Alliance Capital Management has picked Den norske Bank as the exclusive Norway distributor of its 22 Luxembourg-domiciled offshore mutual funds.

Initially just five of the ACM funds -- including the American growth, European growth, and international health-care portfolios -- will become available next month through brokers in Norway on a solicited basis only. The New York company's entire menu of ACM funds had been available through brokers there on an unsolicited basis only.

Having a bank partner promote the funds, which have $4.5 billion of assets under management, will help Alliance penetrate the retail market in Norway, a spokesman said. In Norway 86% of mutual fund sales last year were through banks, according to Cerulli Associates Inc., a Boston consulting firm.

And Alliance's funds may be included in the bank's insurance offerings at some point, the spokesman said.

As the U.S. mutual fund industry matures, fund companies are increasingly turning overseas to find pockets of growth, particularly as conditions that previously made the U.S. market ripe for growth crop up in other countries. Norway, a relatively wealthy country with an aging population saving for retirement, is one of them.

Indeed, Alliance's entry into the Norwegian market came after that of other U.S. companies -- Fidelity Investments of Boston, which distributes through Oslo Finans, an asset management firm, and Fokus Bank; Merrill Lynch & Co.'s Mercury Asset Management unit; and Franklin Templeton Group of San Mateo, Calif.

"I think there will continue to be a spread of companies into Norway," said Eric Bateman, Franklin Templeton's business development manager for the Nordic and Netherlands region. Franklin Templeton made a distribution agreement with Norway's Spare Bank One, a group of five regional banks, in mid-1998 and is looking for other partners, he said.

Norway lags its Scandinavian neighbors, Sweden and Denmark, in terms of amassing mutual fund assets.
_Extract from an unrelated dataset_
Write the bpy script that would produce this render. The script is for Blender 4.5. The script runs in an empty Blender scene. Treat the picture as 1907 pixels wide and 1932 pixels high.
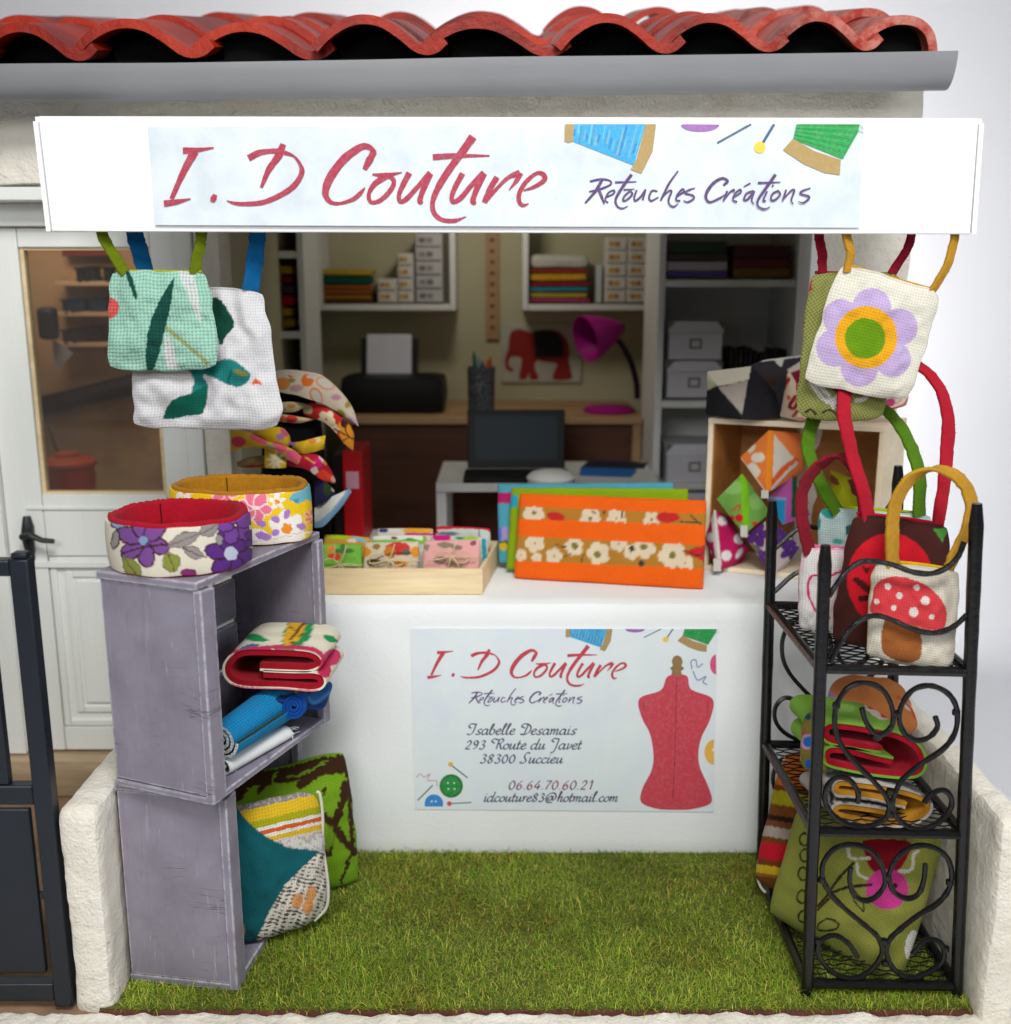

Last year it had only $11 billion of assets, compared with Sweden's $55 billion and Denmark's $19 billion, according to Cerulli.

What's more, Norway's fund assets fell 15.4% in 1998 from the previous year, which Mr. Bateman of Franklin Templeton said reflected the aftermath of a Norwegian stock market crash.

Nonetheless, the country's fund assets were up a whopping 120% from 1994, according to Cerulli. By contrast, fund industry assets in the United States stand at more than $6 trillion.

"It's still pretty small, but it's on its way," the Alliance Capital spokesman said.

Mr. Bateman of Franklin Templeton agreed. Though Nordic clients historically have invested solely in their own market, he added, they are seeking to diversify into global mutual funds in the aftermath of the stock market crash.

Separately, Alliance Capital is registering its offshore funds in countries including Germany, Austria, France, the Netherlands, and Spain, as well as in Hong Kong.

Though the United States has the largest and most smoothly run market, "the area in which we see the most substantial growth opportunity is offshore," the spokesman said.